The 'mercenary' thing that will take longer to expire, and which I was referring to, is the grandparents rule. The new kids coming through now aren't going to have as many gp born overseas, so the amount of players that can leave with a prospect of International rugby offer are going to drop dramatically at some point. All these kiwi fellas playing for a PI, is going to stop sadly.


The new era problem that will replace those old concerns is now French and Japanese clubs (doing the same as NRL teams have done for decades by) picking kids out of school. The problem here is not so much a national identity one, than it is a farm system where 9 in 10 players are left with nothing. A stunted education and no support in a foreign country (well they'll get kicked out of those countries were they don't in Australia).
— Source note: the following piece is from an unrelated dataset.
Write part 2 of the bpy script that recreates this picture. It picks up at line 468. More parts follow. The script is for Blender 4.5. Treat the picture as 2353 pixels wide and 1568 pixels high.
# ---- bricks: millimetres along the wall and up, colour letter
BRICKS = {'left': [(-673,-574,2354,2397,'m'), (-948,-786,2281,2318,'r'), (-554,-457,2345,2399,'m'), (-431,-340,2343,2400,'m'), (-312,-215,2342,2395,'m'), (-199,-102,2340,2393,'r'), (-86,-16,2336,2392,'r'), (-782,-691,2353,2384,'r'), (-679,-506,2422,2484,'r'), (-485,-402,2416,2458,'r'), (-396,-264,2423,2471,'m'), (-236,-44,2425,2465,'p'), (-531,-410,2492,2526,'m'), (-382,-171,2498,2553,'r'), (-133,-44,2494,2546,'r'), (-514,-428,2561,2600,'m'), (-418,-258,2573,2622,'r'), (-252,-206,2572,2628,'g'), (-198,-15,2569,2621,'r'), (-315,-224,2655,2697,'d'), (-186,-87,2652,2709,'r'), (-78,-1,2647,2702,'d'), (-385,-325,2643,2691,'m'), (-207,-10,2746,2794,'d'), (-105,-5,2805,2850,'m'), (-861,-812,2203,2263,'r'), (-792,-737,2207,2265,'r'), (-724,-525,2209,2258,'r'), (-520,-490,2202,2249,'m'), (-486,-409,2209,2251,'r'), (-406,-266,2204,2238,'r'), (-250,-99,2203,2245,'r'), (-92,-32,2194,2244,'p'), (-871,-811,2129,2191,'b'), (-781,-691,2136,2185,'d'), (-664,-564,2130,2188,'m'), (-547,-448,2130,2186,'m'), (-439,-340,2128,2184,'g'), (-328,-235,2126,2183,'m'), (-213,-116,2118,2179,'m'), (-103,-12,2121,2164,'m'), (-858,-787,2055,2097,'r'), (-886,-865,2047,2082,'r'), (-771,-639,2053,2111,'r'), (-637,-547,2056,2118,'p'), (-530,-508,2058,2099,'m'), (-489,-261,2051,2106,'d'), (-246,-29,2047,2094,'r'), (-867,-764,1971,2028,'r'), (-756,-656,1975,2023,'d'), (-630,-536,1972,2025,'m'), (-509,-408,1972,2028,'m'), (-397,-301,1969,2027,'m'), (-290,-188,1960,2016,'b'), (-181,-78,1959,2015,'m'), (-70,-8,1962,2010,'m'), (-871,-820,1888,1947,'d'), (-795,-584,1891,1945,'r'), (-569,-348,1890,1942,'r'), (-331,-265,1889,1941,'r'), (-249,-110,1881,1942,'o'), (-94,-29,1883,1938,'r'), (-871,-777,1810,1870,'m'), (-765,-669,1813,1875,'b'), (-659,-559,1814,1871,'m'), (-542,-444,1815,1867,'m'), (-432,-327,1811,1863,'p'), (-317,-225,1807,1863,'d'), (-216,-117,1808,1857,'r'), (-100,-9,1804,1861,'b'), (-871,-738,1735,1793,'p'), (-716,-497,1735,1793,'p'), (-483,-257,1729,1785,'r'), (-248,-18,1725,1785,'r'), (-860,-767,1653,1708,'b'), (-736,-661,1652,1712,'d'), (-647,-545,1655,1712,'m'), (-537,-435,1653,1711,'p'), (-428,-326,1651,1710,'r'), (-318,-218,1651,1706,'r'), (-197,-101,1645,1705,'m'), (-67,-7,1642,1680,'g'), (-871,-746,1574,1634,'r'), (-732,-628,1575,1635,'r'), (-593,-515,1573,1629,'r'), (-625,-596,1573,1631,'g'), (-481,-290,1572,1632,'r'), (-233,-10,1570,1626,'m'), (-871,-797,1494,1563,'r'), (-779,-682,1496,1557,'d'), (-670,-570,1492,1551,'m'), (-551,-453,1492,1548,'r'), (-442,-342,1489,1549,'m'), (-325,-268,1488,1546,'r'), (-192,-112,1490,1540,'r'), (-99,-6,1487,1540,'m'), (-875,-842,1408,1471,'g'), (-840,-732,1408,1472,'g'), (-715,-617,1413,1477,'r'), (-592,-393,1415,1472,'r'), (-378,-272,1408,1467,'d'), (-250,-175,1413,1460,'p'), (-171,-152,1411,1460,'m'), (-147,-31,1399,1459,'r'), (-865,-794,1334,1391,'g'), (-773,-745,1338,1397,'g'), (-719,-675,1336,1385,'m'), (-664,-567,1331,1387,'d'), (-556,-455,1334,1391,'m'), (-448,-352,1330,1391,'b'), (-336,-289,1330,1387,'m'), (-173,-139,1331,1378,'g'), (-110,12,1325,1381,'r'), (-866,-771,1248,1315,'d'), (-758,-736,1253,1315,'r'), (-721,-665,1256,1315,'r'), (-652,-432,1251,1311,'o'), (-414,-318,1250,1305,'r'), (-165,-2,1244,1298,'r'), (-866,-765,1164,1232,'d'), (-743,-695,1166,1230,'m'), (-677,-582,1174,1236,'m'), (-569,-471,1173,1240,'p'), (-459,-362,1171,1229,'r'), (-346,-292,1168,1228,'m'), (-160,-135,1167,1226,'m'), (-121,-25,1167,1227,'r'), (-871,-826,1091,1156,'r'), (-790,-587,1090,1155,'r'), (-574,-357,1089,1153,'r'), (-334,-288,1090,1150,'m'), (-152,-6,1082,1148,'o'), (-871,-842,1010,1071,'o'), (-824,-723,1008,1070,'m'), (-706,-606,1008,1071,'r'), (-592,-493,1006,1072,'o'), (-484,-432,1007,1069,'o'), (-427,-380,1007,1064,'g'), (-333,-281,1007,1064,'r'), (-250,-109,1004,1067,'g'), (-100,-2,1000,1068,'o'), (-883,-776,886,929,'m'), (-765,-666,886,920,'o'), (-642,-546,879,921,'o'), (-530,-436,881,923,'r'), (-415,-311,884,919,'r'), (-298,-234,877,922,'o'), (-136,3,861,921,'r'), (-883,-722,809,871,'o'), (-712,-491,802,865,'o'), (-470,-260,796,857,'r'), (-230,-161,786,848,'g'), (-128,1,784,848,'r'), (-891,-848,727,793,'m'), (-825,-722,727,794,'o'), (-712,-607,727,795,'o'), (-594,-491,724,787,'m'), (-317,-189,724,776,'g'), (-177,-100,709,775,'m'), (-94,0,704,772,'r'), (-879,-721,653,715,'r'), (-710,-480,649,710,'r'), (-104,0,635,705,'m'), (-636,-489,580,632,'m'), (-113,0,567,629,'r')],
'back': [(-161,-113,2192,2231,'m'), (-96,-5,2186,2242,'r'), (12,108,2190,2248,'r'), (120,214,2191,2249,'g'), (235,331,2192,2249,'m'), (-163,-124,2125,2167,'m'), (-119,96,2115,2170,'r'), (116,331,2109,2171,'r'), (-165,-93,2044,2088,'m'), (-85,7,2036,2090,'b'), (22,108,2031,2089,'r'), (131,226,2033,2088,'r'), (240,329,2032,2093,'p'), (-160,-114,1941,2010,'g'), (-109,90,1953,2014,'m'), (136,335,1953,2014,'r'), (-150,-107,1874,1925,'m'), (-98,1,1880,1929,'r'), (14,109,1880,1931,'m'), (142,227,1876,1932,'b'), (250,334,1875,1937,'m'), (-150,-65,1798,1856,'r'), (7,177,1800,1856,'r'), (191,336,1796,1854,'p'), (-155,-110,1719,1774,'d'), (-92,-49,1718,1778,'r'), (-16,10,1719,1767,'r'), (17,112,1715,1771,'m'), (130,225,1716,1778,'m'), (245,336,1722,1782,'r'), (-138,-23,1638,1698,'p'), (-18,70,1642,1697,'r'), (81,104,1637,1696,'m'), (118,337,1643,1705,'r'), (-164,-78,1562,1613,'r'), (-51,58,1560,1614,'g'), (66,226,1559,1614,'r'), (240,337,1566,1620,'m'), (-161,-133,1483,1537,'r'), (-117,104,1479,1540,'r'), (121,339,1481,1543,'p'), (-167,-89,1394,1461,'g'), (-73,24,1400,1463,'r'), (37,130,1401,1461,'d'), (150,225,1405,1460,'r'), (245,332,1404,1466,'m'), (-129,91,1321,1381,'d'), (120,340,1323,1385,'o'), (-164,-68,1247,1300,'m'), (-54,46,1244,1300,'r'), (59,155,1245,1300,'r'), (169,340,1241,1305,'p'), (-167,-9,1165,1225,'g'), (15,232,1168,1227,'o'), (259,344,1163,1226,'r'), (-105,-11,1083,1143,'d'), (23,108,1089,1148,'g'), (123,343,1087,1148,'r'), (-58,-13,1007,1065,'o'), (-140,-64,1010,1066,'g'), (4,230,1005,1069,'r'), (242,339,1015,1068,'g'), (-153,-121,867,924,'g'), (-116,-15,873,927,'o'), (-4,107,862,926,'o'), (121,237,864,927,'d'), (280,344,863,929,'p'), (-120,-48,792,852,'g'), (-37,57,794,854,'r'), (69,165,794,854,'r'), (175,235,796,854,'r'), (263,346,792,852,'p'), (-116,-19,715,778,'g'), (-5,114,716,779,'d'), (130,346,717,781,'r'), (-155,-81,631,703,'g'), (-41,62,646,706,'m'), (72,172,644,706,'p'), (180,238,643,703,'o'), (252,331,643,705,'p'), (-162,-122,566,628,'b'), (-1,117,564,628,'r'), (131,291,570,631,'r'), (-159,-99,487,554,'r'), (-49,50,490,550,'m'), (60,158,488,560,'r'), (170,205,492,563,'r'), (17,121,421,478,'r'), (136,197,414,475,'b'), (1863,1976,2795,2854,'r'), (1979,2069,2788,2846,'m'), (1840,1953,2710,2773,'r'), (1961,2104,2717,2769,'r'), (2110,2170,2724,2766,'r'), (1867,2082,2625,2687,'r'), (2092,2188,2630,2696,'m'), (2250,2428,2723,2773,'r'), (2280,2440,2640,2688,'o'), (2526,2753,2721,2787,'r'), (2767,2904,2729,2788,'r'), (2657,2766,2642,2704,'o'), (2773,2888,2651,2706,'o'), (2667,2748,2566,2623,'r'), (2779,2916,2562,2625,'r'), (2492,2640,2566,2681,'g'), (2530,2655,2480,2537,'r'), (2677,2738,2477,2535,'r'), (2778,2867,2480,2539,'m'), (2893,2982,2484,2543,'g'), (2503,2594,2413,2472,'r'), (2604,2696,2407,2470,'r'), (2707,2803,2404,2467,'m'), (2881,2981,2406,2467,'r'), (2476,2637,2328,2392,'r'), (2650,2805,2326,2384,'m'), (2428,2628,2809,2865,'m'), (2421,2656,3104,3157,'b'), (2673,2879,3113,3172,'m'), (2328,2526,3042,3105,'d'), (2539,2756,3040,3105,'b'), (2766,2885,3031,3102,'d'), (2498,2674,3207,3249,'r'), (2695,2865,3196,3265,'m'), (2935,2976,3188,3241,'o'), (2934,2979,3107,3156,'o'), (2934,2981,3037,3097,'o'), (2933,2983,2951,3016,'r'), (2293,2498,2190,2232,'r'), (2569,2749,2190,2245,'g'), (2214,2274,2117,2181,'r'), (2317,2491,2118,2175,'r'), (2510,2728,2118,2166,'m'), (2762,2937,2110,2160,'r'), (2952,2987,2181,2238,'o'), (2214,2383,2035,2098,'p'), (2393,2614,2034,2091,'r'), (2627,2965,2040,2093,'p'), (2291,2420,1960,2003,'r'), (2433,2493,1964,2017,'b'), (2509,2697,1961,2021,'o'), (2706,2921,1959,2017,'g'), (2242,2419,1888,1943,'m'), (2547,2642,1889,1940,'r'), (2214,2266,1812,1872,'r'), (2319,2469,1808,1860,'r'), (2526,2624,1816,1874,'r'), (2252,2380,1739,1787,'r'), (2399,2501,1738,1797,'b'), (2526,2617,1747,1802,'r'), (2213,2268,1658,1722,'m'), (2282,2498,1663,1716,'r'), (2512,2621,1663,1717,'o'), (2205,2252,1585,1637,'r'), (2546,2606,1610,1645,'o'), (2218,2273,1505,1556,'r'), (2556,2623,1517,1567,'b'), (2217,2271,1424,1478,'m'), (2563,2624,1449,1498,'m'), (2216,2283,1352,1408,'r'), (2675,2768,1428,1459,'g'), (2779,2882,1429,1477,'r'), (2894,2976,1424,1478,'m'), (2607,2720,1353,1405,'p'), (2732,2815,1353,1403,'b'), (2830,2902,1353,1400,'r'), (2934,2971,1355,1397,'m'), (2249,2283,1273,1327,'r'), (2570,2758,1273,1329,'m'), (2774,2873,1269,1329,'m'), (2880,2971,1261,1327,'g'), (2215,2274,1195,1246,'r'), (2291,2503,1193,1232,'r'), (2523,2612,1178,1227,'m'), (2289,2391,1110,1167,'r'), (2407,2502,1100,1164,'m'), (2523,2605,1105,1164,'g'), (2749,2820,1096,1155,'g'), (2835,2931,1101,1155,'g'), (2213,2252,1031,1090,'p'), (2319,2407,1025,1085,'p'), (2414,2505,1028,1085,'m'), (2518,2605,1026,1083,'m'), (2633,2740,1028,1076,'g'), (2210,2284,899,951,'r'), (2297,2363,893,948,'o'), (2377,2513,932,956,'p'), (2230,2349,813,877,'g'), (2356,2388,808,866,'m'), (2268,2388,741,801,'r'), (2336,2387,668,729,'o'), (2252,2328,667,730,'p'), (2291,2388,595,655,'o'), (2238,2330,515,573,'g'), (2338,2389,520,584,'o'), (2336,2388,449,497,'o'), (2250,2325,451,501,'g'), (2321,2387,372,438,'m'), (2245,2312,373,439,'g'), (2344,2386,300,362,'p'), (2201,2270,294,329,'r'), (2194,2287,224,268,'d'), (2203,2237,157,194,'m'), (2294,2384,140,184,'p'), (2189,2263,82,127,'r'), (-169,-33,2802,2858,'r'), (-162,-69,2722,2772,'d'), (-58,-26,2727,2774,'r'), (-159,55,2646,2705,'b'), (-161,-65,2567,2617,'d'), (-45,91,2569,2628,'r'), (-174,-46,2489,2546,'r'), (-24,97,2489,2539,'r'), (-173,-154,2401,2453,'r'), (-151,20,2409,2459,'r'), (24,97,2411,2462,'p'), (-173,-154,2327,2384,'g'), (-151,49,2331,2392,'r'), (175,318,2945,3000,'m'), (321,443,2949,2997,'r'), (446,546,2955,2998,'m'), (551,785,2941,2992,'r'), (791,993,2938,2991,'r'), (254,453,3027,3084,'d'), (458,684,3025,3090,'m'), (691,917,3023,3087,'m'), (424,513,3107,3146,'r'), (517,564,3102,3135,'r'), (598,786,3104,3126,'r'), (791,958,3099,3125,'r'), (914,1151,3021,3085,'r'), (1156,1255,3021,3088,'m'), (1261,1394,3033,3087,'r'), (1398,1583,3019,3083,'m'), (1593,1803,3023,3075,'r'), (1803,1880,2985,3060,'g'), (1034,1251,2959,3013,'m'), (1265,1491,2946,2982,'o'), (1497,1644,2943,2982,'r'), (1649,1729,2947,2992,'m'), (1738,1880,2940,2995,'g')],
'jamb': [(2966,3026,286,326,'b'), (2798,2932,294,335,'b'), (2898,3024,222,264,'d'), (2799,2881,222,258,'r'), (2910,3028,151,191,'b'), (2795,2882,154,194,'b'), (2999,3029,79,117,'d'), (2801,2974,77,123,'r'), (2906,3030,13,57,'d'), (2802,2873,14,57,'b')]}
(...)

It's the same sort of situation were NZ would be the big guy, but there weren't many downsides with it. The only one I can think was brought up but a poster on this site, I can't recall who it was, but he seemed to know a lot of kids coming from the Islands weren't really given the capability to fly back home during school xms holidays etc. That is probably something that should be fixed by the union. Otherwise getting someone like Fakatava over here for his last year of school definitely results in NZ being able to pick the cherries off the top but it also allows that player to develop and be able to represent Tonga and under age and possibly even later in his career. Where as a kid being taken from NZ is arguably going to be worse off in every respect other than perhaps money. Not going to develop as a person, not going to develop as a player as much, so I have a lotof sympathy for NZs case that I don't include them in that group but I certainly see where you're coming from and it encourages other countries to think they can do the same while not realising they're making a much worse experience/situation.